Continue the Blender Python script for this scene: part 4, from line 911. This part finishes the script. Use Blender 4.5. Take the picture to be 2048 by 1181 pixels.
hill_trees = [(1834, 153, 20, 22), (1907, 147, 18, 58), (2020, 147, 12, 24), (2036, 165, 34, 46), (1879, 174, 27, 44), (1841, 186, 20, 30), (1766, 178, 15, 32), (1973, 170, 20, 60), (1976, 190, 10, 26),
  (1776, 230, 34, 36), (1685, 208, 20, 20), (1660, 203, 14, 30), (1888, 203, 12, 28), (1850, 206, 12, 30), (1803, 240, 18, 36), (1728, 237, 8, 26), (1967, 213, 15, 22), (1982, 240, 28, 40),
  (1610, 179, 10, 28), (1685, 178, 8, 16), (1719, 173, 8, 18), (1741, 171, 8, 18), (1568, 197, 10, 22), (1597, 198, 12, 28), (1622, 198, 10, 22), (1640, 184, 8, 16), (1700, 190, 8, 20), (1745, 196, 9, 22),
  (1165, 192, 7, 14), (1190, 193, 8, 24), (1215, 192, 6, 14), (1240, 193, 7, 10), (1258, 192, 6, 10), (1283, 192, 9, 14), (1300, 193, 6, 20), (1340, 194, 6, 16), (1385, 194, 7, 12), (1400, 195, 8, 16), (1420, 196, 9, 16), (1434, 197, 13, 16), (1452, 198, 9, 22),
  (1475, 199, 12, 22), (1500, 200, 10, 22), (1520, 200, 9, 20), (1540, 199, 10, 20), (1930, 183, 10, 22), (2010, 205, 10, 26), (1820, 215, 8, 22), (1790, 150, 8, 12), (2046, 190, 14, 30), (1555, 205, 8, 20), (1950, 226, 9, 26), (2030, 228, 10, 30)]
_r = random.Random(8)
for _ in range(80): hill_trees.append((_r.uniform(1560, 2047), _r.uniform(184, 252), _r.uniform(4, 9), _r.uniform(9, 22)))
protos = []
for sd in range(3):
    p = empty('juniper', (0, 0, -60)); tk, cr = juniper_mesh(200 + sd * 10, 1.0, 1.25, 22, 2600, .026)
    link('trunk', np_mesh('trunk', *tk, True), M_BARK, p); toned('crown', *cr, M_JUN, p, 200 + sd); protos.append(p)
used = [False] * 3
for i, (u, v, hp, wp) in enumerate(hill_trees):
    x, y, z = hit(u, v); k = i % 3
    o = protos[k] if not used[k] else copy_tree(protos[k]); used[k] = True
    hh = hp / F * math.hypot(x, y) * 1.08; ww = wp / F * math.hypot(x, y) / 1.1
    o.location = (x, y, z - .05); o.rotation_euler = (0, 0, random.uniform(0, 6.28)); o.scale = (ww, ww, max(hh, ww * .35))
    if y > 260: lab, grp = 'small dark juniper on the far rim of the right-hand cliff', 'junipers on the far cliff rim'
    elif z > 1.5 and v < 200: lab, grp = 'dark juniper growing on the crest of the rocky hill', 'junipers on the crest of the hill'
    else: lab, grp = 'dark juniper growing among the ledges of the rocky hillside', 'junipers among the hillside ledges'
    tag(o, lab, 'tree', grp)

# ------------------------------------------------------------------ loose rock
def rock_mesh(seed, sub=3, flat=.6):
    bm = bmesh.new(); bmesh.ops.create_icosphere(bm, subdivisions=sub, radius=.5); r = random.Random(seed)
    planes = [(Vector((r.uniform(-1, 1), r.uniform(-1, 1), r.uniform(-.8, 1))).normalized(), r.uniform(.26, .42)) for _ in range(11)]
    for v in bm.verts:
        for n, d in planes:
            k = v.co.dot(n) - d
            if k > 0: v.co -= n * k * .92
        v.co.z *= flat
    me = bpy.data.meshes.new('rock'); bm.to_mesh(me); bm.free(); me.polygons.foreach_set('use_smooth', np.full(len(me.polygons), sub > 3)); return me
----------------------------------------
▸ TASK TO CARRY OUT: From the first line to the last, retype the data exactly.

▸ TASK RESULT:
Continue the Blender Python script for this scene: part 4, from line 911. This part finishes the script. Use Blender 4.5. Take the picture to be 2048 by 1181 pixels.
hill_trees = [(1834, 153, 20, 22), (1907, 147, 18, 58), (2020, 147, 12, 24), (2036, 165, 34, 46), (1879, 174, 27, 44), (1841, 186, 20, 30), (1766, 178, 15, 32), (1973, 170, 20, 60), (1976, 190, 10, 26),
  (1776, 230, 34, 36), (1685, 208, 20, 20), (1660, 203, 14, 30), (1888, 203, 12, 28), (1850, 206, 12, 30), (1803, 240, 18, 36), (1728, 237, 8, 26), (1967, 213, 15, 22), (1982, 240, 28, 40),
  (1610, 179, 10, 28), (1685, 178, 8, 16), (1719, 173, 8, 18), (1741, 171, 8, 18), (1568, 197, 10, 22), (1597, 198, 12, 28), (1622, 198, 10, 22), (1640, 184, 8, 16), (1700, 190, 8, 20), (1745, 196, 9, 22),
  (1165, 192, 7, 14), (1190, 193, 8, 24), (1215, 192, 6, 14), (1240, 193, 7, 10), (1258, 192, 6, 10), (1283, 192, 9, 14), (1300, 193, 6, 20), (1340, 194, 6, 16), (1385, 194, 7, 12), (1400, 195, 8, 16), (1420, 196, 9, 16), (1434, 197, 13, 16), (1452, 198, 9, 22),
  (1475, 199, 12, 22), (1500, 200, 10, 22), (1520, 200, 9, 20), (1540, 199, 10, 20), (1930, 183, 10, 22), (2010, 205, 10, 26), (1820, 215, 8, 22), (1790, 150, 8, 12), (2046, 190, 14, 30), (1555, 205, 8, 20), (1950, 226, 9, 26), (2030, 228, 10, 30)]
_r = random.Random(8)
for _ in range(80): hill_trees.append((_r.uniform(1560, 2047), _r.uniform(184, 252), _r.uniform(4, 9), _r.uniform(9, 22)))
protos = []
for sd in range(3):
    p = empty('juniper', (0, 0, -60)); tk, cr = juniper_mesh(200 + sd * 10, 1.0, 1.25, 22, 2600, .026)
    link('trunk', np_mesh('trunk', *tk, True), M_BARK, p); toned('crown', *cr, M_JUN, p, 200 + sd); protos.append(p)
used = [False] * 3
for i, (u, v, hp, wp) in enumerate(hill_trees):
    x, y, z = hit(u, v); k = i % 3
    o = protos[k] if not used[k] else copy_tree(protos[k]); used[k] = True
    hh = hp / F * math.hypot(x, y) * 1.08; ww = wp / F * math.hypot(x, y) / 1.1
    o.location = (x, y, z - .05); o.rotation_euler = (0, 0, random.uniform(0, 6.28)); o.scale = (ww, ww, max(hh, ww * .35))
    if y > 260: lab, grp = 'small dark juniper on the far rim of the right-hand cliff', 'junipers on the far cliff rim'
    elif z > 1.5 and v < 200: lab, grp = 'dark juniper growing on the crest of the rocky hill', 'junipers on the crest of the hill'
    else: lab, grp = 'dark juniper growing among the ledges of the rocky hillside', 'junipers among the hillside ledges'
    tag(o, lab, 'tree', grp)

# ------------------------------------------------------------------ loose rock
def rock_mesh(seed, sub=3, flat=.6):
    bm = bmesh.new(); bmesh.ops.create_icosphere(bm, subdivisions=sub, radius=.5); r = random.Random(seed)
    planes = [(Vector((r.uniform(-1, 1), r.uniform(-1, 1), r.uniform(-.8, 1))).normalized(), r.uniform(.26, .42)) for _ in range(11)]
    for v in bm.verts:
        for n, d in planes:
            k = v.co.dot(n) - d
            if k > 0: v.co -= n * k * .92
        v.co.z *= flat
    me = bpy.data.meshes.new('rock'); bm.to_mesh(me); bm.free(); me.polygons.foreach_set('use_smooth', np.full(len(me.polygons), sub > 3)); return me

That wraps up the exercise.